Mbunda group warns ‘war-like’ individuals


THE Cheke cha Mbunda, the academic association that researches and protects the cultural heritage and tradition of the Mbunda-speaking people has cautioned Mbunda political activists with a war-like stance on matters of culture that they risk being arrested because issues of tribal wars ended a long time ago.

Cheke cha Mbunda Writers Association chairman Ndandula Libingi said Cheke believed in dialogue and maintaining good neighbourliness. Therefore, members should use ‘‘diplomatic avenues and language’’ when communicating with others even if they were aggrieved.

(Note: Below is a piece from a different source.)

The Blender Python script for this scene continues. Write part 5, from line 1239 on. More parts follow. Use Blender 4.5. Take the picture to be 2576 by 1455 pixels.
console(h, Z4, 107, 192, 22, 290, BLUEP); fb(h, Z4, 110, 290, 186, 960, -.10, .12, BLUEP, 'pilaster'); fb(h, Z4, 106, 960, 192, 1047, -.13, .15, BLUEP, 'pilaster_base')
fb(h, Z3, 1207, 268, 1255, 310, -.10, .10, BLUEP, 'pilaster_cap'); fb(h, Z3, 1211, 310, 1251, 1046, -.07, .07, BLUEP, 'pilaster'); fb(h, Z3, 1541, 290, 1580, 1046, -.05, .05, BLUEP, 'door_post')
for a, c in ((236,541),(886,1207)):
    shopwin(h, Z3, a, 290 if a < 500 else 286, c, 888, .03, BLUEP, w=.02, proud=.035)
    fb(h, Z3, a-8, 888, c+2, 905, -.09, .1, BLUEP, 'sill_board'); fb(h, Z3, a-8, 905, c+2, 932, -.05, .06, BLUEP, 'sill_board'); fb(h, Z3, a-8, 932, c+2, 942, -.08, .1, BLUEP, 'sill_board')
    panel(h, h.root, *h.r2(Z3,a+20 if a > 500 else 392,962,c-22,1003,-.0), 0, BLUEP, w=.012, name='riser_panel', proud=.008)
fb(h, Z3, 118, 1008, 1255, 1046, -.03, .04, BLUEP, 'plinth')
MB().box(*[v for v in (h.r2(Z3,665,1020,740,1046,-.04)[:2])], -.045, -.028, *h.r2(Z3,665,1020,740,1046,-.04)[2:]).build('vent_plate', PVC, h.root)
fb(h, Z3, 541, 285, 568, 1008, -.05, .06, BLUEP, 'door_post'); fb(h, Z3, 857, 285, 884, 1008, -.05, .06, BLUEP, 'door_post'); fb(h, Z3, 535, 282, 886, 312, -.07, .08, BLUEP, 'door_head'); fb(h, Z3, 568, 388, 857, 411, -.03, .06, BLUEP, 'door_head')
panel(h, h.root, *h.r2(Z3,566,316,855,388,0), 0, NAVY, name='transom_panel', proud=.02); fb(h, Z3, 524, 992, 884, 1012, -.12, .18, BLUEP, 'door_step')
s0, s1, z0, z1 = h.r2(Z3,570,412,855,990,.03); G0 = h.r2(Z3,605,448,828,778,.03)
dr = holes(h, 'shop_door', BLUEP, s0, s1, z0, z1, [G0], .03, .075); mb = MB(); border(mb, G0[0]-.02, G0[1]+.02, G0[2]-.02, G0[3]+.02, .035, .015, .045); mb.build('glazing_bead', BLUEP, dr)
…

Mr Libingi said the association would, however, not play politics or promote anarchy by ‘‘disrespecting the rightful authorities in their lands of settlement nor following blindly actions of those that have places of settlement they call “their own’’ in Zambia.

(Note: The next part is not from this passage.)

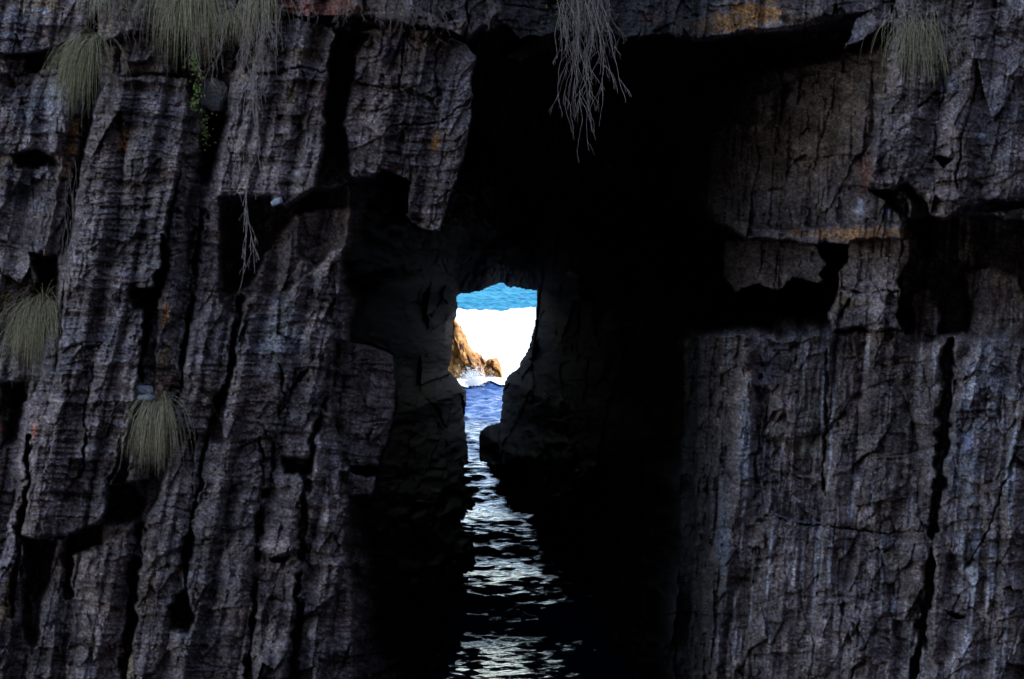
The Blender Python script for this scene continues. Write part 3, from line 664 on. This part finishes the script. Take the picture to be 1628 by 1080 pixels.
def tussock(px, py, length, spread, n, seed, label, green=0.5, lean=0.0, up=0.5, group='grass tussocks growing out of the cliff', rootw=8, narrow=1.0):
    r = random.Random(seed); Y = face_min(px, py, 10) - 0.05
    root = empty('grass_tussock', P(px, py, Y)); tag(root, label, 'grass tussock', group)
    g = MB(); d_ = MB()
    for k in range(int(n * 0.9)):
        p = root.location + Vector((r.gauss(0, rootw * PXM * .5), r.uniform(-.08, .1), r.gauss(0, rootw * PXM * .4)))
        ang = r.gauss(lean, spread)
        d = Vector((math.sin(ang), -abs(r.gauss(0.45, 0.3)), up * r.uniform(0.0, 1.6) * math.cos(ang))).normalized()
        L = length * PXM * r.uniform(0.55, 1.1); ns_ = 8; st = L / ns_; pts = [p.copy()]
        gr = r.uniform(0.3, 0.75)
        for q in range(ns_):
            d = (d + Vector((0, 0, -gr)) + Vector((r.gauss(0, .04), r.gauss(0, .03), 0))).normalized()
            d.x *= narrow; d.normalize()
            p = p + d * st; pts.append(p.copy())
        side = Vector((r.uniform(.5, 1), r.uniform(-.6, .6), r.uniform(-.2, .2))).normalized()
        (g if r.random() < green else d_).blade(pts, r.uniform(0.007, 0.013), side)
    if g.F: g.build('green_blades', M_GREEN, root)
    if d_.F: d_.build('dry_blades', M_STRAW, root)
    return root
tussock(70, 492, 125, 0.75, 620, 11, 'bushy round olive grass tussock below a black hollow at the left edge', 0.45, -0.15, 0.9, rootw=26)
tussock(256, 642, 125, 0.25, 420, 12, 'narrow drooping straw coloured tussock under the two white stones', 0.3, -0.12, 0.5, rootw=12)
tussock(152, 66, 130, 0.32, 420, 13, 'greener drooping tussock on the upper left columns, beside an orange streak', 0.6, -0.45, 0.4, rootw=16)
tussock(300, -25, 135, 0.45, 560, 14, 'largest tussock, cut by the top edge above the green vine', 0.35, 0.1, 0.5, rootw=36)
tussock(1462, 48, 95, 0.4, 330, 15, 'dull brown matted tussock high on the right cliff', 0.25, -0.05, 0.4, rootw=44)
tussock(372, 24, 50, 0.9, 160, 16, 'small pale wispy tuft near the top edge right of the largest tussock', 0.1, 0.0, 0.6, rootw=10)
tussock(168, -20, 70, 0.3, 130, 17, 'reddish dry tuft hanging at the top edge left of the largest tussock', 0.05, 0.0, 0.2, rootw=36)
tussock(418, -25, 110, 0.25, 170, 18, 'long dry straw tuft hanging over the left corner of the big overhanging block', 0.05, -0.1, 0.2, rootw=22)

def strand(mb, r, px, py, Y, length, r0, wob=0.3, dx=0.0, kids=2, dep=0):
    """a hanging root: wanders downward, forks"""
    p = P(px, py, Y) if not isinstance(px, Vector) else px.copy()
    n = max(5, int(length / 7)); st = length * PXM / n; d = Vector((dx, -.15, -1)).normalized(); pts = [p.copy()]
    for q in range(n):
        d = (d + Vector((r.gauss(0, wob), r.gauss(0, wob * .5), -0.25))).normalized(); p = p + d * st; pts.append(p.copy())
    mb.tube(pts, r0, r0 * 0.5, 3)
    if dep < 2:
        for k in range(kids):
            q = r.randrange(1, n); strand(mb, r, pts[q], 0, 0, length * r.uniform(.15, .42), r0 * .7, wob * 1.2, r.gauss(0, .7), max(0, kids - 1), dep + 1)
    return pts
# the big cluster of roots over the cave mouth
r = random.Random(21); Yr = face_min(920, 30, 30) - 0.25
root = empty('hanging_roots', P(925, 0, Yr)); tag(root, 'tangled curtain of pale roots dangling from the roof over the black cave', 'roots', 'roots hanging down the cliff')
mb = MB()
for k in range(28):
    x = r.gauss(925, 19); L = r.uniform(70, 130) + 130 * max(0, 1 - abs(x - 928) / 24) * r.random()
    strand(mb, r, x, r.uniform(-40, 10), Yr - r.uniform(-.3, .3), L, r.uniform(.007, .012), 0.16, (928 - x) / 160, 3)
for (x, L, dx) in ((900, 185, .04), (908, 190, .02), (915, 160, .0), (932, 225, .02), (940, 215, 0.0), (936, 285, 0.03), (893, 175, .12), (950, 190, -.1)):
    strand(mb, r, x, -20, Yr - r.uniform(0, .4), L, .010, 0.17, dx, 4)
mb.build('root_strands', M_ROOT, root)
mb = MB()
for k in range(24):
    strand(mb, r, r.gauss(955, 12), r.uniform(-40, 0), Yr, r.uniform(50, 110), r.uniform(.008, .016), 0.22, r.gauss(-.1, .2), 3)
mb.build('brown_strands', M_BROWN, root)
mb = MB()
for k in range(420):
    p = P(r.gauss(925, 20), r.uniform(-30, 48), Yr + r.uniform(-.2, .25)); mb.leaf(p, Vector((r.gauss(0, 1), -.4, r.gauss(-.5, 1))).normalized(), .018, r.uniform(.04, .08))
mb.build('moss', M_GREEN, root)['kind'] = 'stuff'
# other roots
def roots(items, seed, loc, label, mat=M_ROOT):
    r = random.Random(seed); Y = face_min(loc[0], loc[1], 12) - 0.12
    root = empty('hanging_roots', P(loc[0], loc[1], Y)); tag(root, label, 'roots', 'roots hanging down the cliff')
    mb = MB()
    for (n, x, sx, y, sy, L0, L1, r0, wob, kids) in items:
        for k in range(n): strand(mb, r, r.gauss(x, sx), r.gauss(y, sy), Y - r.uniform(0, .25), r.uniform(L0, L1), r0, wob, 0, kids)
    mb.build('root_strands', mat, root)
    return root
roots([(26, 408, 12, 10, 20, 60, 130, .009, .2, 3), (7, 400, 3, 110, 12, 120, 200, .008, .1, 2)], 31, (405, 10), 'dry twiggy roots trailing down the left edge of the overhanging block')
roots([(3, 392, 1.2, 300, 3, 110, 134, .011, .07, 4)], 32, (392, 300), 'thin single pale root string dangling in the dark below the overhanging block')
roots([(10, 345, 16, 30, 14, 60, 130, .007, .25, 3)], 33, (345, 30), 'loose bare twigs right of the green vine')
roots([(40, 200, 34, -5, 12, 30, 70, .008, .35, 3)], 34, (200, 0), 'mat of brown rootlets along the top of the main column', M_BROWN)
roots([(60, 640, 60, 6, 12, 16, 44, .009, .45, 3)], 35, (640, 5), 'crumbling brown rootlets along the ledge above the cave side block', M_BROWN)
roots([(8, 112, 5, 300, 20, 60, 110, .008, .15, 2), (8, 104, 4, 380, 15, 60, 100, .008, .12, 2)], 36, (112, 300), 'thin brown rootlets in the cleft above the bushy tussock', M_BROWN)

def vine(path, n, seed, label, lw=.03):
    r = random.Random(seed); Y = min(face_min(x, y, 6) for x, y in path) - 0.08
    root = empty('leafy_vine', P(path[0][0], path[0][1], Y)); tag(root, label, 'vine', 'green leafy vines on the cliff')
    pts = [P(x, y, Y) for x, y in path]; mb = MB(); mb.tube(pts, .008, .004, 4); mb.build('stem', M_BROWN, root)
    mb = MB()
    for k in range(n):
        t = r.random() * (len(pts) - 1); i = int(t); p = pts[i].lerp(pts[i + 1], t - i) + Vector((r.gauss(0, .075), r.gauss(0, .06), r.gauss(0, .05)))
        mb.leaf(p, Vector((r.gauss(0, 1), -.6, r.gauss(0, .8))).normalized(), r.uniform(.6, 1.2) * lw, r.uniform(1.8, 3.2) * lw)
    mb.build('leaves', M_LEAF, root)
vine([(302,58),(312,80),(308,105),(316,130),(309,160),(312,172)], 150, 41, 'longer green vine trailing under the largest tussock')
vine([(326,182),(325,200),(324,215),(330,234)], 60, 42, 'short bright green vine clump below the wedged boulder')

# ------------------------------------------------------------------ loose stones
def stone(px, py, w, h, dpt, seed, name, label, cat, mat, grp=None, dY=0.1, tilt=0.0):
    Y = face_min(px, py, 8) - dY; r = random.Random(seed)
    import bmesh
    bm = bmesh.new(); bmesh.ops.create_icosphere(bm, subdivisions=4, radius=1)
    off = Vector((r.uniform(0, 50), r.uniform(0, 50), 0))
    co = np.array([v.co[:] for v in bm.verts])
    e = np.sign(co) * np.abs(co) ** 0.62
    nn = 0.12 * fbm(co[:, 0] * 5 + co[:, 2] * 3, co[:, 2] * 6, seed + 3, 3) + 0.26 * fbm(co[:, 0] * 1.3 + off.x + co[:, 2], co[:, 1] * 1.3 + off.y - co[:, 2] * .7, seed, 3)
    e = e * (1 + nn)[:, None] * np.array([w * PXM / 2, dpt / 2, h * PXM / 2])
    ct, sn = math.cos(tilt), math.sin(tilt)
    for v, c in zip(bm.verts, e): v.co = Vector((c[0] * ct - c[2] * sn, c[1], c[0] * sn + c[2] * ct))
    me = bpy.data.meshes.new(name); bm.to_mesh(me); bm.free(); me.materials.append(mat)
    if mat == ROCK:
        ca = me.color_attributes.new('rock_colour', 'FLOAT_COLOR', 'POINT'); c4 = np.ones((len(me.vertices), 4), np.float32); c4[:, :3] = (.21, .19, .18); ca.data.foreach_set('color', c4.ravel())
    o = bpy.data.objects.new(name, me); scene.collection.objects.link(o); o.location = P(px, py, Y)
    return tag(o, label, cat, grp)
stone(229, 620, 28, 14, .35, 3, 'pale_stone', 'upper and thicker of two white stones stacked on a ledge', 'stone', M_PALE, 'white stones on the ledge')
stone(232, 632, 26, 7, .35, 4, 'pale_stone', 'lower and flatter of two white stones stacked on a ledge', 'stone', M_PALE, 'white stones on the ledge')
stone(342, 150, 44, 52, .6, 5, 'wedged_boulder', 'rounded grey boulder wedged in the black cleft beside the green vine', 'boulder', ROCK, None, .2, -0.4)
stone(440, 321, 18, 10, .3, 6, 'perched_stone', 'small pale stone caught under the corner of the overhanging block', 'stone', M_PALE, None, .05, 0.4)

Mr Libingi was speaking during the launch of the Cheke cha Mbunda Lusaka provincial committee at the weekend.

He said Cheke was on principle totally opposed to the formation of administrative structures like the so-called Mbunda Royal Establishment (MRE) and its Mbunda Royal Council (MRC).

“With due respect, one Mbunda chief cannot declare such structures at the expense of many others. The Cheke is ready to dialogue with the Barotse Royal Establishment (BRE) over the Mbunda grievances as presented for the first time at the last Barotse National Council (BNC),” he said.

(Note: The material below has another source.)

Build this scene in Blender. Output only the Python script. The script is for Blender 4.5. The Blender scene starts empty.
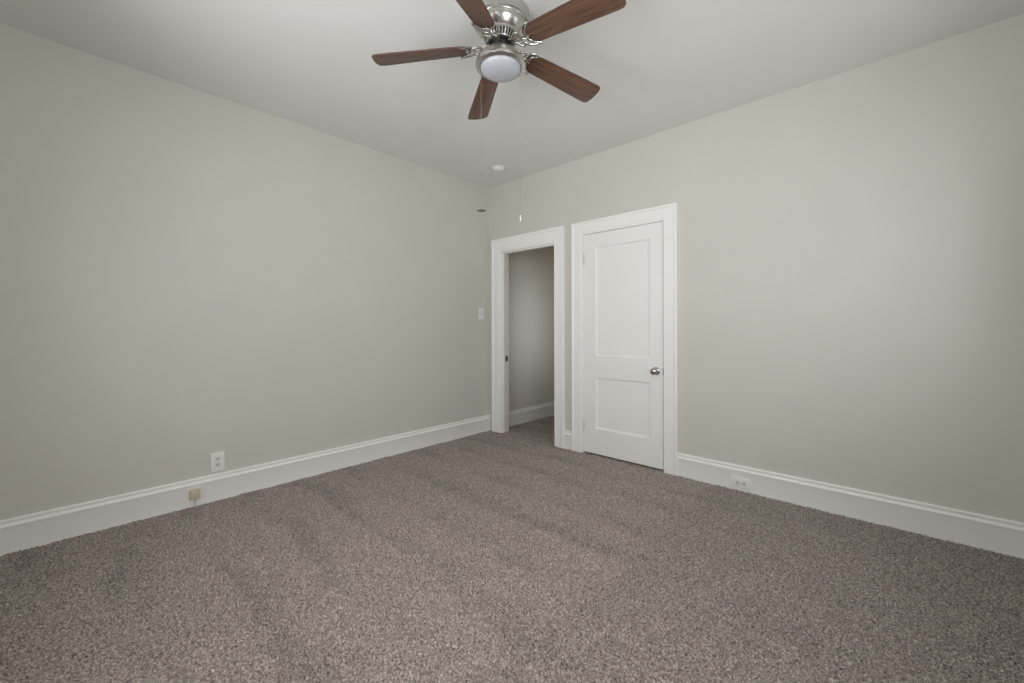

He said it was “folly” to declare the so-called Mbunda Royal Establishment just because other groups such as the Nkoyas of Kaoma had done so when they (Nkoyas) had chiefs recognised by the Government.

“How many Mbunda chief are recognised as such by Government gazette? None! Nkoyas have Kaoma which they call their land and what about Mbundas?

Which specific area in Zambia do they call their own land without stepping on other people’s toes?’’ Mr Libingi asked.

Mr Libingi explained that  to advance the Mbunda culture, heritage and values, it was also Cheke’s objective as partners with the government of the day in fostering and advancing human rights of members, improving access to religious activities and information, education and communication, promotion of programmes targeting young members, strengthening research and  broadening empowerment interventions, reduction of stigma and discrimination levels in order to optimise the expected result, among other things.

He said the association had scored successes since its inception until a disruptive hand overshadowed the dark era of 2013 to 2015.

“In the pursuit of its programmes and activities the association shall at all times conduct its affairs within the framework of its constitution, the laws and regulations of the Government of the Republic of Zambia.

The association is non-political and supports the government of the day,” he said.

He said admission to the association was open to all Mbundas who accepted and subscribed to its aims and objectives, adding that other Zambians interested in the promotion, encouragement and revival of the Mbunda cultural activities were also welcome to join.

Mr Libingi said the Cheke Cha Mbunda currently enjoys support from 99.9 percent of all its Mbunda chiefs in Zambia and gives unequivocal respect and support to traditional institutions in their respective palaces and chiefdoms.

“The entire Mbunda community in Zambia has nine chiefdom areas. Subsequently, they are divided into villages each of which is headed by a village head person, and with reference to Western Province a village or cluster of villages are registered in Lozi village registers which translates into regions. This is headed by a senior Lozi head person or traditional Mbunda chief.

“It is on such understanding that Mbunda chiefdoms are built,” he said.